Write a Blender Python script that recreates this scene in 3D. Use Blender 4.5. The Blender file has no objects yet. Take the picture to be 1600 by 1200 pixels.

★ ★ ★ ★

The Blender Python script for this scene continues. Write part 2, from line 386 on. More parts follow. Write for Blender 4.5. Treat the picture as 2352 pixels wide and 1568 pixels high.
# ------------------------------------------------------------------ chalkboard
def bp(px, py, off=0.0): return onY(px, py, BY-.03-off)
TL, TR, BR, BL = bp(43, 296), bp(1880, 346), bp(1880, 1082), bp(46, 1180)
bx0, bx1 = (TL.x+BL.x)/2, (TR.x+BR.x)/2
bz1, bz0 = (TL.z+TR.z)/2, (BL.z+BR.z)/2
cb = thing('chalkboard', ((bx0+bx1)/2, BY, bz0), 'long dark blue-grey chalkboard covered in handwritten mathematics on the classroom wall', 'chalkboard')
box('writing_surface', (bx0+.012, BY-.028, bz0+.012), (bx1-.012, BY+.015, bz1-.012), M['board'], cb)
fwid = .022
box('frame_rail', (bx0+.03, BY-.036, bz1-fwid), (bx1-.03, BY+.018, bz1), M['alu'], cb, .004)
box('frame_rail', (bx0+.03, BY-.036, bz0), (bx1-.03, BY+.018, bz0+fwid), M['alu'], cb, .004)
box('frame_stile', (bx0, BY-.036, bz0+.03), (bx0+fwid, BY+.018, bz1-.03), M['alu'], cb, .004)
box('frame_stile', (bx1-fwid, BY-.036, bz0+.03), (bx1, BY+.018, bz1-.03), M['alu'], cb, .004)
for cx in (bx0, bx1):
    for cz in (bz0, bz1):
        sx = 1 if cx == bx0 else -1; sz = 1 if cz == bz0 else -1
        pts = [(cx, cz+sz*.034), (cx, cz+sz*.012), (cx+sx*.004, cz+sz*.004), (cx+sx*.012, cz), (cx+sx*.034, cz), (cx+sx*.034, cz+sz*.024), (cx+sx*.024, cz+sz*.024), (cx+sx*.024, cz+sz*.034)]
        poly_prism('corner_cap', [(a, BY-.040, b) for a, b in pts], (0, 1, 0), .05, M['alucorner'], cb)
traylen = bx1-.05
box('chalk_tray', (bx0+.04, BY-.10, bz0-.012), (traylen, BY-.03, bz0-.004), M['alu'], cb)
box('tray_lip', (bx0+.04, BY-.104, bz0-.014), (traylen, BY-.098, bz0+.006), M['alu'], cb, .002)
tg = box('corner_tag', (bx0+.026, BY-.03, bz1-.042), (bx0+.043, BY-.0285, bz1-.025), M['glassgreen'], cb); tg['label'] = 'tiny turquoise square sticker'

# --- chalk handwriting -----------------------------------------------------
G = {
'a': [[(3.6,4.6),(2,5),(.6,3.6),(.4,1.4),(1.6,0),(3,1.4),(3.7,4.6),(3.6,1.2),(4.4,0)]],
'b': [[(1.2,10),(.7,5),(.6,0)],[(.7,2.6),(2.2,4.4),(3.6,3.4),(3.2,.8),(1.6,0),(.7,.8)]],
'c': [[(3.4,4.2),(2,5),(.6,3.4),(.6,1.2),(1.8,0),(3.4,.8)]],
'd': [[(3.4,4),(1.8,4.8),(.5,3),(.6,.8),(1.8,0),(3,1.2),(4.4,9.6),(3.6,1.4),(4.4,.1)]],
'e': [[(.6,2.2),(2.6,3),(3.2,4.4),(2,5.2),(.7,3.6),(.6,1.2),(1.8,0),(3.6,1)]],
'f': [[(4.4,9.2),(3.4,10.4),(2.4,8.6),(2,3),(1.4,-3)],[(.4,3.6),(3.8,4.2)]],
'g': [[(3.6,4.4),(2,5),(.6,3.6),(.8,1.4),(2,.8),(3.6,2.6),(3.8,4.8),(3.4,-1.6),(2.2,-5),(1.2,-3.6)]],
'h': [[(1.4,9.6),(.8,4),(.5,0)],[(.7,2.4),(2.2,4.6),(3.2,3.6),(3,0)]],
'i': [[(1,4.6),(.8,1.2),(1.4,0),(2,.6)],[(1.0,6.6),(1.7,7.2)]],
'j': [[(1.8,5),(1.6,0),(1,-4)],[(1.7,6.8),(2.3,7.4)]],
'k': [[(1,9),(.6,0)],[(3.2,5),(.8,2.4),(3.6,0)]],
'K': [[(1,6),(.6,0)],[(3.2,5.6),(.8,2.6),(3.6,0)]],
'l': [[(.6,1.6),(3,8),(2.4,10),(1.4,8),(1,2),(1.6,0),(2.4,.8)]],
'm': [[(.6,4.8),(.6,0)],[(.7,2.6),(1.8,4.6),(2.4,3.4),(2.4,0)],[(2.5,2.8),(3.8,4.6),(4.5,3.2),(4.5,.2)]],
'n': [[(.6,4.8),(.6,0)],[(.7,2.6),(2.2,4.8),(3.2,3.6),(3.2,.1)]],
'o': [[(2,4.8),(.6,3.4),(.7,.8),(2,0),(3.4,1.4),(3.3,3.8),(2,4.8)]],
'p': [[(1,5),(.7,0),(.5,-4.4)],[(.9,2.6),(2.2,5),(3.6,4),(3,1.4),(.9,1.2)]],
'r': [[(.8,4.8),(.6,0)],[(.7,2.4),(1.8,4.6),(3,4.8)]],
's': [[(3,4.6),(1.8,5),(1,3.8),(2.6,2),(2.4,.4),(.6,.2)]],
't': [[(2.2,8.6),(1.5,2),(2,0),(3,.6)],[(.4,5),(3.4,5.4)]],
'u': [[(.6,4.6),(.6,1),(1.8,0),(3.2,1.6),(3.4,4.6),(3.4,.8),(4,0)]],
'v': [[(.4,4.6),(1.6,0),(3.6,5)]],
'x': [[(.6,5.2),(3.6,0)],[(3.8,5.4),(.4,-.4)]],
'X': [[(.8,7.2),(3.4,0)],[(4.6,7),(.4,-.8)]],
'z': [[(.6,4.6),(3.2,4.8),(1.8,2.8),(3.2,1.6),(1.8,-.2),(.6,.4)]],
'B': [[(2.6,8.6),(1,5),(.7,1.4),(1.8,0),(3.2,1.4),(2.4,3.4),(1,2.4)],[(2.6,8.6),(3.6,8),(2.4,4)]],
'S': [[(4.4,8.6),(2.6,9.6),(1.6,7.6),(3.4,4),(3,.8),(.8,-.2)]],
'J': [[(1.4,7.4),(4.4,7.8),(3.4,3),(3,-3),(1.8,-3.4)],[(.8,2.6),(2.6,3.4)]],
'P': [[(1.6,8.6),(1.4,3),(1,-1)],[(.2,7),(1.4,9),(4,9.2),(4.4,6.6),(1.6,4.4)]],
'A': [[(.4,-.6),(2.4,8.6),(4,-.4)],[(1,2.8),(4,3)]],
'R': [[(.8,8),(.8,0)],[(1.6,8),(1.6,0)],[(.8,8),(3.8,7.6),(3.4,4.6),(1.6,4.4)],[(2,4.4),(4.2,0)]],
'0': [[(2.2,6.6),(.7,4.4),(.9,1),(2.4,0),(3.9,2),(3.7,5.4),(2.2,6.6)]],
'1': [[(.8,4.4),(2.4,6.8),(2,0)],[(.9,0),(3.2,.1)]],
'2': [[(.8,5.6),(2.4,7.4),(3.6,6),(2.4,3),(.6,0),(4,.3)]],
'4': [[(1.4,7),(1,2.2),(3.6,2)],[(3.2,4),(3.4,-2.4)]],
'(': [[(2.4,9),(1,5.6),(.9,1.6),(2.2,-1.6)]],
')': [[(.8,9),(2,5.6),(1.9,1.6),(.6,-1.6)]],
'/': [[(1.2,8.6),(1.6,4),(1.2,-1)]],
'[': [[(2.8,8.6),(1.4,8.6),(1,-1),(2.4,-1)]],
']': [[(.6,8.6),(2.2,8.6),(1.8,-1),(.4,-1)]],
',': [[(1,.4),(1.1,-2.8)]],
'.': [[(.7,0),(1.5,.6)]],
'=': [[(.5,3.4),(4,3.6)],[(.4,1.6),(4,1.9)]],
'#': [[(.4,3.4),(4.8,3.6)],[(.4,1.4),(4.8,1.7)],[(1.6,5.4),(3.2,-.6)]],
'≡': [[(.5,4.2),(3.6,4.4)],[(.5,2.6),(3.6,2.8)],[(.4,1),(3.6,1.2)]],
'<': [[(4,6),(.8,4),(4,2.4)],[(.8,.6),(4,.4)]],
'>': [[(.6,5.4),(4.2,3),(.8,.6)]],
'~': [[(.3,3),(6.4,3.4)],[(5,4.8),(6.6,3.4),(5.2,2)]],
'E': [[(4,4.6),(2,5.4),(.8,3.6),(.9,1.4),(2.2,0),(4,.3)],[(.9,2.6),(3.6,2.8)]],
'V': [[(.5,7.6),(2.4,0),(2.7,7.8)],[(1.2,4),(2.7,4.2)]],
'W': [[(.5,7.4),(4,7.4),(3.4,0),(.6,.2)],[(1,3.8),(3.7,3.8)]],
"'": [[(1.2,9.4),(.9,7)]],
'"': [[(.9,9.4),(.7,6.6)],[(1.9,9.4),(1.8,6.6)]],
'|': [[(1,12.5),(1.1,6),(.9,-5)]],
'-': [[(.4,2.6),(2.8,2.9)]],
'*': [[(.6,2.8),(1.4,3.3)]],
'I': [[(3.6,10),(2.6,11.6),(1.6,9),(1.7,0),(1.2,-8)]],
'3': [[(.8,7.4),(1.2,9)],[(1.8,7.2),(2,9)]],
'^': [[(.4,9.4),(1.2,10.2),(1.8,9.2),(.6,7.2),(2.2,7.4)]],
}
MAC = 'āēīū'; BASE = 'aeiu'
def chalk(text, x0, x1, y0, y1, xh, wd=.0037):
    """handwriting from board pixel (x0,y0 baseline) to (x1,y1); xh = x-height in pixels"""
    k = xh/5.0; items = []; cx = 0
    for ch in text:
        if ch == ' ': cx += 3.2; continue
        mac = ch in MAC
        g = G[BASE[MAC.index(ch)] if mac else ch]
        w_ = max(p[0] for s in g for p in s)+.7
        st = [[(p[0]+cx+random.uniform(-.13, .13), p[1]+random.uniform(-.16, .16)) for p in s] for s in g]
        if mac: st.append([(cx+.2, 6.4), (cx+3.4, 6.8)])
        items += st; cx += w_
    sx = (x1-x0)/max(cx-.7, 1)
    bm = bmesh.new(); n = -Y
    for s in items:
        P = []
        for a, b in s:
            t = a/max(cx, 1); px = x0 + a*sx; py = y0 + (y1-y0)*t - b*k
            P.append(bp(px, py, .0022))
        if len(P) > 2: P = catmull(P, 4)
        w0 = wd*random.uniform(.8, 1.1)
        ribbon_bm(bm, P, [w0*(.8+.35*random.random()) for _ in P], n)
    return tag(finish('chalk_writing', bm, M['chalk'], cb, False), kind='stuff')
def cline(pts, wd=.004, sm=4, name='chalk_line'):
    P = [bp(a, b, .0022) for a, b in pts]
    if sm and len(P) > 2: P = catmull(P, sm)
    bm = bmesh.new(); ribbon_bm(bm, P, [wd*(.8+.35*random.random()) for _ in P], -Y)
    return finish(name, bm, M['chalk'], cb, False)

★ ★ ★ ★

### PROBLEM STATEMENT:
Lines that hold the word "picture" are the ones to return, every one of them.

### OUTPUT FOR THIS EXERCISE:
Write a Blender Python script that recreates this scene in 3D. Use Blender 4.5. The Blender file has no objects yet. Take the picture to be 1600 by 1200 pixels.
The Blender Python script for this scene continues. Write part 2, from line 386 on. More parts follow. Write for Blender 4.5. Treat the picture as 2352 pixels wide and 1568 pixels high.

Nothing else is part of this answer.